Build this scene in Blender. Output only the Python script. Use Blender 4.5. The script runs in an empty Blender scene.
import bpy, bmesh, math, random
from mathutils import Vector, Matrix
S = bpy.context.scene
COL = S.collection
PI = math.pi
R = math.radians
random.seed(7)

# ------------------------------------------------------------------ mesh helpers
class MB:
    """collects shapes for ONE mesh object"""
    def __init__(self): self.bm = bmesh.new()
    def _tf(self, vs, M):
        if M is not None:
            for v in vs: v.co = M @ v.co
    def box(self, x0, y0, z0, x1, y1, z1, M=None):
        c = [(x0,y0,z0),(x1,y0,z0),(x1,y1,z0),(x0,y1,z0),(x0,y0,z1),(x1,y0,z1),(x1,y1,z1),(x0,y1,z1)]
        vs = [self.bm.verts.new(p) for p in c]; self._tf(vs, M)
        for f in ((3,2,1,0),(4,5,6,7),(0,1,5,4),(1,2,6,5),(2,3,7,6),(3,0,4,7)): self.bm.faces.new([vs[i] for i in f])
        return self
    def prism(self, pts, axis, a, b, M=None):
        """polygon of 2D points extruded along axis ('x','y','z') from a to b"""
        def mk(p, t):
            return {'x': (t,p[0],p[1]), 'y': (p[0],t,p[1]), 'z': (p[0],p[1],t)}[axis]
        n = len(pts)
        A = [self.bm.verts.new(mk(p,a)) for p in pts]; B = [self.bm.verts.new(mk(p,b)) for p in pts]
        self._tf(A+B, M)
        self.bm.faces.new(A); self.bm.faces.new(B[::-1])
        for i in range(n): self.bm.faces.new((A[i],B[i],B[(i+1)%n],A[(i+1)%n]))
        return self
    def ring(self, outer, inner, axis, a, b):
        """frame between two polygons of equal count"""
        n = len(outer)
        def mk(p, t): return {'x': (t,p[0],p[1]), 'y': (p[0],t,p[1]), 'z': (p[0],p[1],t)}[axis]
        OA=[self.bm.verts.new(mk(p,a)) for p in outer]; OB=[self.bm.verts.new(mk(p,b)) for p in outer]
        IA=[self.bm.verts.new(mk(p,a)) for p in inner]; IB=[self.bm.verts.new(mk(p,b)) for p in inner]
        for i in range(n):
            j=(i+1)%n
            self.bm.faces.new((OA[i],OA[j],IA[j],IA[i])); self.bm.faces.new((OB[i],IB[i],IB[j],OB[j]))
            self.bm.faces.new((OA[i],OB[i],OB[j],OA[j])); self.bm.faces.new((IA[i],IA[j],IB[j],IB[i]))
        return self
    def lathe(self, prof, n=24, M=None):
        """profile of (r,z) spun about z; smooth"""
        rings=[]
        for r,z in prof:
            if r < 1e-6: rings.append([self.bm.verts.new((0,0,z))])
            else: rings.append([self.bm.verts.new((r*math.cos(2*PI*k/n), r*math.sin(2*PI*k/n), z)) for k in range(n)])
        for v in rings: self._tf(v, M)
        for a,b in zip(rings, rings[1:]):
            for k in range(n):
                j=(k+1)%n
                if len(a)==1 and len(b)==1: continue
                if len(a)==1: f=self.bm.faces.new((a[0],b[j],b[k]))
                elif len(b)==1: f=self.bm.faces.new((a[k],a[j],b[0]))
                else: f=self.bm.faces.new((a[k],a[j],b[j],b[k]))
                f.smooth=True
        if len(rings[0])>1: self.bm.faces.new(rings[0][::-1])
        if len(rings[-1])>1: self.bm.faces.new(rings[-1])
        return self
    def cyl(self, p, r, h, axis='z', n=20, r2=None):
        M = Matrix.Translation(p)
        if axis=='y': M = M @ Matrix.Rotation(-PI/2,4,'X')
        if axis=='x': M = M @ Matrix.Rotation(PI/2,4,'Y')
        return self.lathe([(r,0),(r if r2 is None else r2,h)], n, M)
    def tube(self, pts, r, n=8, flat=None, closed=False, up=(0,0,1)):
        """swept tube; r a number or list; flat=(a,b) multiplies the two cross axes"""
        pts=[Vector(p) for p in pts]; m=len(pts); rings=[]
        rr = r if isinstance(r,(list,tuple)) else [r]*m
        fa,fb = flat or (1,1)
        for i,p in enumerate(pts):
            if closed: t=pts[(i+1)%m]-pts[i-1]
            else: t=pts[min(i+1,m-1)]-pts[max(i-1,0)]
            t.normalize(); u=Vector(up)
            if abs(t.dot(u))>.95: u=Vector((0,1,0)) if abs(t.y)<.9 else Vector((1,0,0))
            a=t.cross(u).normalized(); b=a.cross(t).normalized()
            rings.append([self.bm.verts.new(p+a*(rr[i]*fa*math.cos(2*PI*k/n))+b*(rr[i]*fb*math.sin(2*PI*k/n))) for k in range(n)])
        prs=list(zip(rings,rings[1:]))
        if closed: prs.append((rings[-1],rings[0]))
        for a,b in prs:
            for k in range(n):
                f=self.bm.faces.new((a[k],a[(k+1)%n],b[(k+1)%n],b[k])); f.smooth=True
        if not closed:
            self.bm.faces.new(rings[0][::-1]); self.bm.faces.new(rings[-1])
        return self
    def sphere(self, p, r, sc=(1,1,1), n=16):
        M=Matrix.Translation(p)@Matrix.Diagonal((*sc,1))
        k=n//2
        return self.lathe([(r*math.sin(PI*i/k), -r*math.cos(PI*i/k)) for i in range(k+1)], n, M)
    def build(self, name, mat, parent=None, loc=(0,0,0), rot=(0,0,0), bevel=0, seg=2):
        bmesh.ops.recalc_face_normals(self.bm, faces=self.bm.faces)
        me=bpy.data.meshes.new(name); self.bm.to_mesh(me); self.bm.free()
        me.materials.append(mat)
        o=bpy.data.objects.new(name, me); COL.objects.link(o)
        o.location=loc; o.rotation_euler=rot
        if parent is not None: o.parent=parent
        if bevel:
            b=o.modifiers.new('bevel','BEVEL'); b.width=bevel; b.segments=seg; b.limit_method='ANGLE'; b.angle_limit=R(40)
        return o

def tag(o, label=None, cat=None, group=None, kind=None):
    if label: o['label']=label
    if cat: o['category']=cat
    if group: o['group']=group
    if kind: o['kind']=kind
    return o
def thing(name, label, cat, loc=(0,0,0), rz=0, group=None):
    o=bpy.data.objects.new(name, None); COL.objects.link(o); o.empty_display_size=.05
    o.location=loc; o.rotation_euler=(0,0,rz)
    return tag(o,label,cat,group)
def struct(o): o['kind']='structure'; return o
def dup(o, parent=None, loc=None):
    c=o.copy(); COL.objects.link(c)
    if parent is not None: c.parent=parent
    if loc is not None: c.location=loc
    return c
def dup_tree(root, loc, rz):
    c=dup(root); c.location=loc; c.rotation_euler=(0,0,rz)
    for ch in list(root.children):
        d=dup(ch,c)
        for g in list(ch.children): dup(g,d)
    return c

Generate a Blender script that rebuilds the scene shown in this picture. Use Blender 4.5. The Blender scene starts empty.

- - - -

**EXERCISE DETAILS**
Reproduce word for word the lines of the records above, beginning at the first and ending with the line where "random.seed(7)" appears, and nothing past it.

**RESPONSE TO THIS EXERCISE**
Build this scene in Blender. Output only the Python script. Use Blender 4.5. The script runs in an empty Blender scene.
import bpy, bmesh, math, random
from mathutils import Vector, Matrix
S = bpy.context.scene
COL = S.collection
PI = math.pi
R = math.radians
random.seed(7)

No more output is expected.